━━━ RECORDS SHOWN ━━━

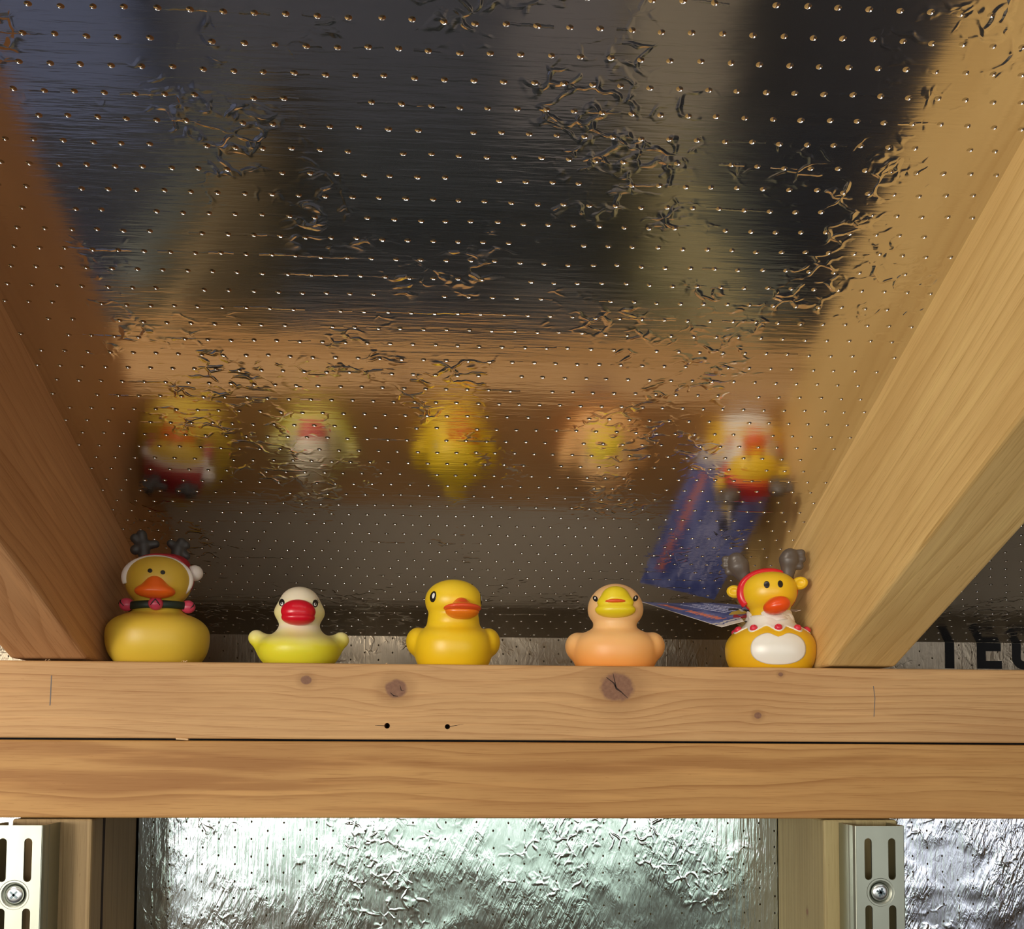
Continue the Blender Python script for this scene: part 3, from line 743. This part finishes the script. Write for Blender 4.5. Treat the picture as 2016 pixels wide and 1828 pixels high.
# --- reindeer duck
def duck_reindeer():
    root = empty('rubber_duck', (.1990, .031, 0), (0, 0, R(-16.5))); tag(root, 'yellow reindeer rubber duck with grey antlers, white belly and collar, rightmost in the row', 'rubber duck', 'rubber ducks on the beam')
    vin = grad('vinyl_reindeer_yellow', [(0, hexc('E9B41E')), (1, hexc('F0C624'))], 0, .06, .34)
    red = plain('hood_red', hexc('D8222A'), .28, sss=.05); grey = plain('antler_grey', hexc('5A5048'), .4)
    bore = plain('bill_red_orange', hexc('EE5418'), .28, sss=.08); white = plain('belly_white', hexc('EFE9DC'), .3, sss=.08); pk = plain('dot_pink_red', hexc('DC3348'), .35)
    body = U(5, egg(0, 2, 13.6, 28.2, 27, 17.2, 24, 2.15), egg(0, 28, 22, 8, 9, 7))
    F = floor_cut(U(2.0, U(3, body, cap((0, -1, 22), (0, -2, 36), 17, 12.5)), egg(-.6, -3, 49.8, 17.2, 16.5, 12.4, 14.2, 2.2, rot=(0, -3, 0))))
    b = solid('body', F, (-33, -32, -2), (33, 40, 66), .95, vin, root); T = bvh_of(b)
    # red hood rim round the face
    yaw = R(10); pts = []
    for i in range(49):
        a = R(-35+250*i/48); x, z = 17.4*math.cos(a), 13.9*math.sin(a)
        y = -1.5
        pts.append(V((x*.97-.8, x*.20+y-3.0, 49.6+z*.925+x*.05))*.001)
    rr_ = [.0011+.0019*min(1, max(0, (i-8)/28)) for i in range(49)]
    hood = mesh_obj('hood_rim', tube_bm(pts, rr_, 12), red, root, True)
    solid('hood', inter(egg(-.6, -2.2, 50.0, 18.0, 17.3, 13.1, 14.5, 2.2, rot=(0, -3, 0)), lambda X, Y, Z: -(Y+2.0-X*.28)), (-21, -12, 32), (20, 18, 68), .9, red, root)
    for x, z, s in ((-22.0, 50.4, -1), (18.2, 54.6, 1)):
        f = sub(U(2, egg(x, -4, z, 4.9, 2.6, 3.9, rot=(0, s*-8, 0)), cap((x, -3, z), (x-s*5, -2, z-s*.0-1), 3.2, 3.0)), egg(x+s*.3, -7.2, z, 3.2, 1.9, 2.5), .5)
        solid('ear', f, (x-9, -9, z-7), (x+9, 3, z+7), .5, vin, root)
    def ant(base, main, topp, fingers, w):
        fs = [cap((base[0], -2, base[1]), (main[0], -3, main[1]), 3.6, w), cap((main[0], -3, main[1]), (topp[0], -3, topp[1]), w, w*.86)]
        g = U(1.5, *fs)
        g2 = U(.7, g, *[cap((main[0]*.7+x*.3, -3, z*.9+main[1]*.1), (x*1.03, -3, z), 2.6, 2.5) for x, z in fingers])
        xs = [base[0], main[0], topp[0]]+[q[0] for q in fingers]
        return solid('antler', lambda X, Y, Z: g2(X, -3+(Y+3)*1.35, Z), (min(xs)-8, -10, 52), (max(xs)+8, 4, 82), .55, grey, root)
    ant((-14.8, 57.5), (-19.4, 67.0), (-20.6, 70.0), [(-26.6, 71.2), (-26.6, 67.4), (-24.8, 63.4)], 6.5)
    ant((11.0, 59.5), (11.9, 69.8), (12.4, 71.8), [(18.6, 73.6), (19.0, 70.0), (17.6, 65.6)], 6.0)
    for x, z, rx in ((-2.2, 52.0, 1.75), (5.9, 52.3, 1.55)):
        e = patch('eye', T, ell(x, z, rx, 2.25, 22, rot=6), BLACK, root, lift=.16)
    bill = U(2, egg(3.6, -20.5, 38.6, 8.3, 7.5, 5.0, 5.2, rot=(0, -14, 0)), egg(4.2, -19.5, 40.5, 6.0, 6.5, 3.6, 4, rot=(0, -14, 0)))
    solid('bill', bill, (-8, -32, 30), (16, -10, 52), .5, bore, root)
    # white belly with a notch under the collar
    ol = []
    for t in np.linspace(0, 2*math.pi, 56, endpoint=False):
        c, s = math.cos(t), math.sin(t); x = 4.3+16.4*np.sign(c)*abs(c)**.86; z = 12.0+(10.6 if s > 0 else 9.6)*np.sign(s)*abs(s)**.86
        if s > 0: z -= 3.4*math.exp(-((x-4.5)/4.0)**2)
        ol.append((x, z))
    patch('belly', T, ol, white, root, lift=.18, step=1.0)
    # scalloped white cape with dots
    dots = [-68, -32, 14, 52, 90, 130, 170, 210, 250]
    bm = bmesh.new(); N = 144; K = 8; A, B_ = [], []
    for i in range(N):
        az = 360*i/N-180; d = V((math.sin(R(az)), -math.cos(R(az)), 0))
        near = min(abs((az-q+180) % 360-180) for q in dots); zl = 27.2-4.4*math.exp(-(near/15)**2)
        ca, cb = [], []
        for k in range(K+1):
            z = 34-(34-zl)*k/K
            loc, nor, _, _ = T.ray_cast(V((0, -1, z))+d*70, -d)
            ca.append(bm.verts.new((loc+nor*.45)*.001)); cb.append(bm.verts.new((loc-nor*.3)*.001))
        A.append(ca); B_.append(cb)
    for i in range(N):
        j = (i+1) % N
        for k in range(K):
            bm.faces.new((A[i][k], A[j][k], A[j][k+1], A[i][k+1])); bm.faces.new((B_[i][k], B_[i][k+1], B_[j][k+1], B_[j][k]))
        bm.faces.new((A[i][K], A[j][K], B_[j][K], B_[i][K])); bm.faces.new((A[j][0], A[i][0], B_[i][0], B_[j][0]))
    bmesh.ops.recalc_face_normals(bm, faces=bm.faces)
    cape = mesh_obj('collar', bm, white, root, True)
    for az in dots[:5]+dots[8:]:
        d = V((math.sin(R(az)), -math.cos(R(az)), 0)); loc, nor, _, _ = T.ray_cast(V((0, -1, 25.0))+d*70, -d)
        loc = loc+nor*.5
        o = solid('collar_dot', sub(egg(loc.x, loc.y, loc.z, 2.4, 2.4, 2.3), egg(loc.x+nor.x*2.6, loc.y+nor.y*2.6, loc.z+nor.z*2.6, 1.3, 1.3, 1.3), .3), (loc.x-4, loc.y-4, loc.z-4), (loc.x+4, loc.y+4, loc.z+4), .4, pk, cape)
duck_reindeer()

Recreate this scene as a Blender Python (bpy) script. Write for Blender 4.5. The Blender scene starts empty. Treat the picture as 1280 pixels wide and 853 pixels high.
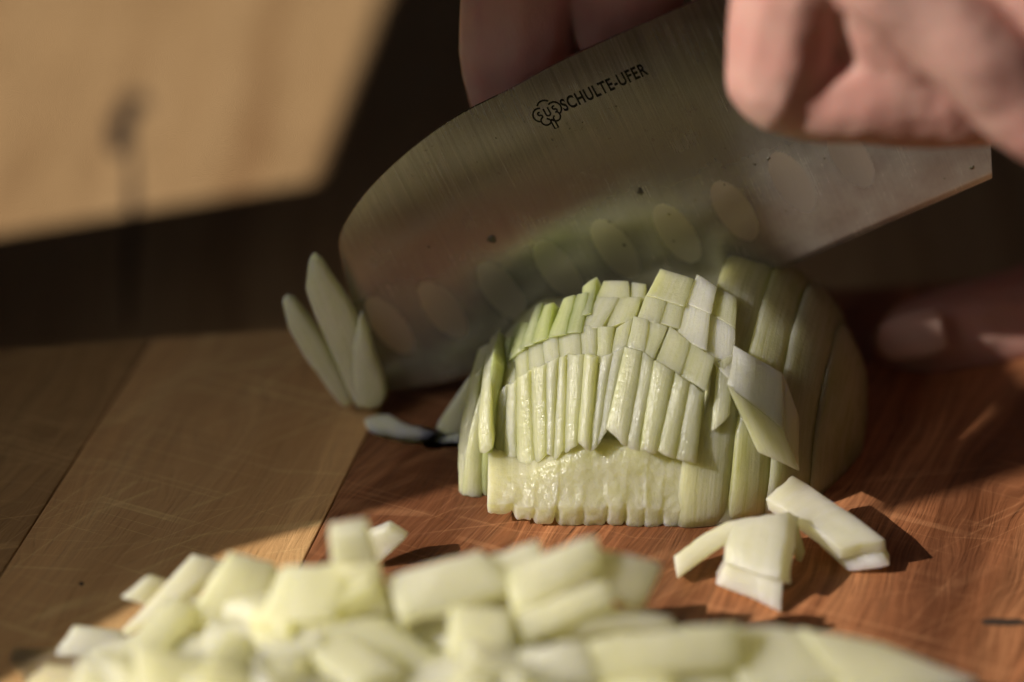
import bpy, bmesh, math, random
from mathutils import Vector, Matrix, noise

R = random.Random(7)
S = 0.01                      # everything below is written in centimetres
sc = bpy.context.scene
C = sc.collection
rad = math.radians

# ------------------------------------------------------------------ camera, light, exposure
PITCH, DIST, LENS = rad(33.0), 50.0, 100.0
AIM = Vector((0, 0, 2.0))
FWD = Vector((0, math.cos(PITCH), -math.sin(PITCH)))
RIGHT = Vector((1, 0, 0))
UP = RIGHT.cross(FWD)
EYE = AIM - DIST * FWD
KPX = 1280 * LENS / 36.0

cam_d = bpy.data.cameras.new('camera')
cam = bpy.data.objects.new('camera', cam_d)
C.objects.link(cam)
cam.location = EYE * S
cam.rotation_euler = (math.pi / 2 - PITCH, 0, 0)
cam_d.lens = LENS
cam_d.sensor_width = 36
cam_d.clip_start = 0.01
cam_d.clip_end = 100
cam_d.dof.use_dof = True
cam_d.dof.focus_distance = 48.8 * S
cam_d.dof.aperture_fstop = 4.2
sc.camera = cam

SUN_AZ, SUN_EL = rad(19.0), rad(33.0)
TRAVEL = Vector((math.cos(SUN_EL) * math.cos(SUN_AZ), math.cos(SUN_EL) * math.sin(SUN_AZ), -math.sin(SUN_EL)))
sun_d = bpy.data.lights.new('sun', 'SUN')
sun_d.energy = 4.6
sun_d.angle = rad(0.65)
sun_d.color = (1.0, 0.93, 0.82)
sun = bpy.data.objects.new('sun', sun_d)
C.objects.link(sun)
sun.rotation_euler = TRAVEL.to_track_quat('-Z', 'Y').to_euler()
sun.location = (-1, -0.5, 1)

# soft fill lamp added high on the left, standing in for skylight
area_d = bpy.data.lights.new('skylight_fill', 'AREA')
area_d.shape = 'RECTANGLE'
area_d.size, area_d.size_y = 0.14, 0.14
area_d.energy = 0.014
area_d.spread = rad(38)
area_d.color = (1.0, 0.97, 0.90)
area = bpy.data.objects.new('skylight_fill', area_d)
C.objects.link(area)
area.location = (-0.17, -0.10, 0.16)
area.rotation_euler = (Vector((-0.040, -0.018, 0.004)) - area.location).to_track_quat('-Z', 'Y').to_euler()

w = bpy.data.worlds.new('World')
sc.world = w
w.use_nodes = True
nt = w.node_tree
nt.nodes.clear()
wo = nt.nodes.new('ShaderNodeOutputWorld')
bg = nt.nodes.new('ShaderNodeBackground')
# a dim room round a shaft of window light
bg.inputs['Color'].default_value = (1.0, 0.97, 0.96, 1)
bg.inputs['Strength'].default_value = 0.018
nt.links.new(bg.outputs[0], wo.inputs['Surface'])

sc.view_settings.view_transform = 'Standard'
sc.view_settings.look = 'None'
sc.view_settings.exposure = 0.08
sc.view_settings.gamma = 1.0
sc.view_settings.use_curve_mapping = False
sc.render.engine = 'CYCLES'
sc.cycles.max_bounces = 14
sc.cycles.diffuse_bounces = 10
sc.cycles.transmission_bounces = 10
sc.cycles.use_denoising = True


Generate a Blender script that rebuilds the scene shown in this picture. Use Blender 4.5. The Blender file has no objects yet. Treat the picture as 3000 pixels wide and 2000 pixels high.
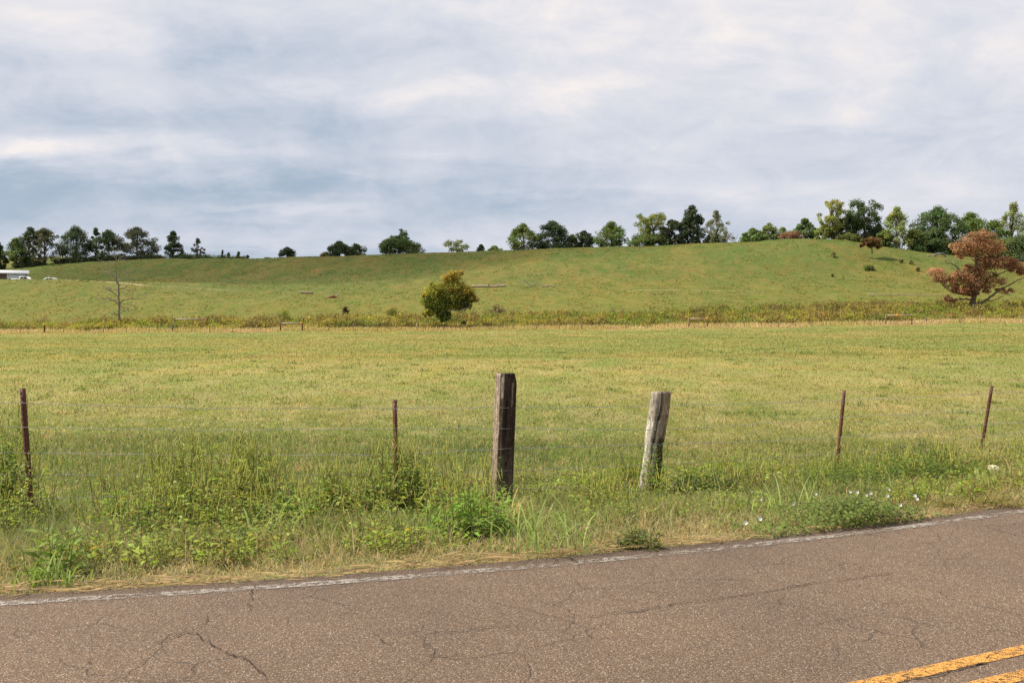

━━━

--- TO DO ---
The answer is one number: how many lines of the material above contain "from".

--- SOLUTION TO THE EXERCISE ---
2